Equally valid is the British habit of inventing sports, exporting them and seeing other countries beat them thereafter. It is 44 years since England were world champions at the national sport, only 12 months since the United States almost won one of Fifa's premier tournaments, the Confederations Cup. At some stage, Winston Churchill's phrase 'the special relationship' is certain to be used. When Churchill coined it, in 1946, it was an apt description of the political and diplomatic ties. Now, for the English at least, a love-hate relationship may be a more appropriate description.
Its financial power and cultural dominance makes the United States a behemoth. Its historic preference for baseball, basketball and American football makes it the last frontier for the global game. Brits have attempted to conquer it; Bobby Moore, George Best and others in the North American Soccer League and now David Beckham in Major League Soccer. But English ambivalence is apparent at times. Football, in the US, tends to refer to a sport where the ball is generally in players' hands; soccer is a rarely used term in the United Kingdom.
To English irritation, the vocabulary of the sports alters across the Atlantic. Writing and broadcasting styles differ dramatically and, given a predilection for statistics, the American sporting lexicon can be hard for the British to understand. Yet, as Churchill also said, history is written by winners. In this instance, it is written about defeats. England's traditional supremacy has been punctuated by two high-profile humiliations: in the 1950 World Cup, when Joe Gaetjens scored the United States' winner and some British newspapers assumed the score was a misprint and changed it from 1-0 to 10-1 or 10-0 to the English; and a 2-0 setback in 1993, courtesy of Thomas Dooley and Alexi Lalas.

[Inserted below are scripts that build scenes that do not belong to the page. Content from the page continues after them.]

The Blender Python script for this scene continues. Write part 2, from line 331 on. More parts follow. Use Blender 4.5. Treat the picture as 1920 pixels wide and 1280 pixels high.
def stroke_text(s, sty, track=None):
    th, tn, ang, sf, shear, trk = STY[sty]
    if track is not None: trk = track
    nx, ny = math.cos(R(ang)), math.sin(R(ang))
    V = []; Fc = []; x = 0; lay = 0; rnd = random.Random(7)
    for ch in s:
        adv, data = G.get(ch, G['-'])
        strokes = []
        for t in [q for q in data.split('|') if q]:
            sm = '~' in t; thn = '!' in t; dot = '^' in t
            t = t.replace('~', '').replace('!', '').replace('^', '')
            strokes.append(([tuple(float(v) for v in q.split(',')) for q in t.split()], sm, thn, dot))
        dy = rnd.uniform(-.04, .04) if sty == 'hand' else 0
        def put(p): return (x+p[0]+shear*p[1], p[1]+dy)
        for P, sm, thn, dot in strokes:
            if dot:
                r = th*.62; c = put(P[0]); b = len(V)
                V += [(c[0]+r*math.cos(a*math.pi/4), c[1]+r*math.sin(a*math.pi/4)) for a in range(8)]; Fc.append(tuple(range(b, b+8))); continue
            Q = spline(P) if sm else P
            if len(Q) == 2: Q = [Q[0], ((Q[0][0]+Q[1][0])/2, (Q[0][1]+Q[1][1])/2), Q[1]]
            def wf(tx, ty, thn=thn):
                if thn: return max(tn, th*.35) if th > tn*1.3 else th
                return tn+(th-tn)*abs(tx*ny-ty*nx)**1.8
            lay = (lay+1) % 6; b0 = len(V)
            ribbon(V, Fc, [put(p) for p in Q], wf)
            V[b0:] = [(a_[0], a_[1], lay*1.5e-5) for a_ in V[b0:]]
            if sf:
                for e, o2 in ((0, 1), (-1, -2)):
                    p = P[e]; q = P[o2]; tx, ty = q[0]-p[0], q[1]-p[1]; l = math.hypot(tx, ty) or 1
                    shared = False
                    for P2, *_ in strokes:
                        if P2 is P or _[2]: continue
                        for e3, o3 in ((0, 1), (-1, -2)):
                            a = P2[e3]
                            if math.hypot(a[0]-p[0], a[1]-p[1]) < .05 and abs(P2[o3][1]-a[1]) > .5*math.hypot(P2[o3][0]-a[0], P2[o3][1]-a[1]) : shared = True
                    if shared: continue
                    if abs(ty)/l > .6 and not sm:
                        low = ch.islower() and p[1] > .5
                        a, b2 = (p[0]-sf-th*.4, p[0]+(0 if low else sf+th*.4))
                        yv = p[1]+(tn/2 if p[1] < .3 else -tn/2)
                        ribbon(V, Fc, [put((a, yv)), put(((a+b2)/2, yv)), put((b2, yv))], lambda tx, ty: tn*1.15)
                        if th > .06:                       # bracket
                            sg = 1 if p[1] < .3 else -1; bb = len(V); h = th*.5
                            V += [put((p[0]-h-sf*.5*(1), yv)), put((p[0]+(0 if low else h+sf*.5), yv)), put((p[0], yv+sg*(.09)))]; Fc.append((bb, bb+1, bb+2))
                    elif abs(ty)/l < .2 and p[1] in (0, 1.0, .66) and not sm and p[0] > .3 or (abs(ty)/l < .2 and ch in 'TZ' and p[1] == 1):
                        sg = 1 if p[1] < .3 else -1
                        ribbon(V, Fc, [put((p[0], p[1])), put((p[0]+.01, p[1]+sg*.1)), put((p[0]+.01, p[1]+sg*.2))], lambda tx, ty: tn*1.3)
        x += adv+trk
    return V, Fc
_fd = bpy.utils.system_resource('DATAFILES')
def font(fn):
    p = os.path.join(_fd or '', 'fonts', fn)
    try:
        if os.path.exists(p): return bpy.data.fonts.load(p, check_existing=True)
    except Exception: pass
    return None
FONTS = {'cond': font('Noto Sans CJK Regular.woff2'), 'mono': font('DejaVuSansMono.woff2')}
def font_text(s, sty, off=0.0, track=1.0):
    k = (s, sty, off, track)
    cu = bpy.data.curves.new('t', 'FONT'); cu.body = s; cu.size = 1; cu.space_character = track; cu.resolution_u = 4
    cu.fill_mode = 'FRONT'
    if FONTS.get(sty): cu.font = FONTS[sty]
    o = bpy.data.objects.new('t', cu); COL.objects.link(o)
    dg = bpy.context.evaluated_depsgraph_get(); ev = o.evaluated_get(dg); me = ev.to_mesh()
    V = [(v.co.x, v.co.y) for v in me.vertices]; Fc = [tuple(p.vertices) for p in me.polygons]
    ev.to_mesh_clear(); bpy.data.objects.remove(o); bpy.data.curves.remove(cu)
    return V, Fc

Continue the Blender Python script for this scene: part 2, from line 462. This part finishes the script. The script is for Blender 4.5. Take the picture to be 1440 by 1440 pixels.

Historically, it has been a no-win game for England, expected to win and embarrassed when they did not. Yet the prowess of Bob Bradley's team, deservedly ranked 14th in the world, shows the progress the Americans have made. This is their sixth consecutive World Cup; England, in contrast, missed the 1994 tournament, staged in the United States. That, in turn, should disprove the theory Americans aren't interested in football. No tournament has had a higher average attendance than the one in 1994, with 68,991 spectators per game; the expanding MLS is one of the success stories in world football; and the US should prove one of the best supported teams in South Africa.
And England has served as a finishing school for their squad. Nine played there last season; four others have done in the past. Jay DeMerit, the defender who worked his way up from Southall, in England's ninth tier, to Watford before earning international recognition, is an extreme example of the benefits of crossing the Atlantic. He, like several of his teammates, is a university graduate, college scholarships providing part of their education and explaining why many American footballers are more eloquent than their English equivalents.
A grounding in several sports may explain why the United States excels in producing goalkeepers, which was long assumed to be an English speciality. Had he been born in Jersey, rather than New Jersey, Tim Howard would have been a shoo-in for Fabio Capello's team. The same cannot be said for the outfield players, although Landon Donovan would be in contention. Beckham's LA Galaxy teammate and, briefly, Howard's colleague at Everton, also illustrates the difference between the two teams.
Aged 28, he should win his 124th cap. By way of comparison, Peter Shilton, the most-capped Englishman, played until he was 40 to accumulate 125. The US play almost as often as some club sides; a regular criticism of England, in contrast, is that players fail to replicate their club form on international duty. That said, both England and the United States disappointed in 2006, just as both had surged encouragingly to the quarter-finals in 2002. Making amends for events in Germany four years ago, however, becomes a secondary consideration in this clash of two footballing worlds.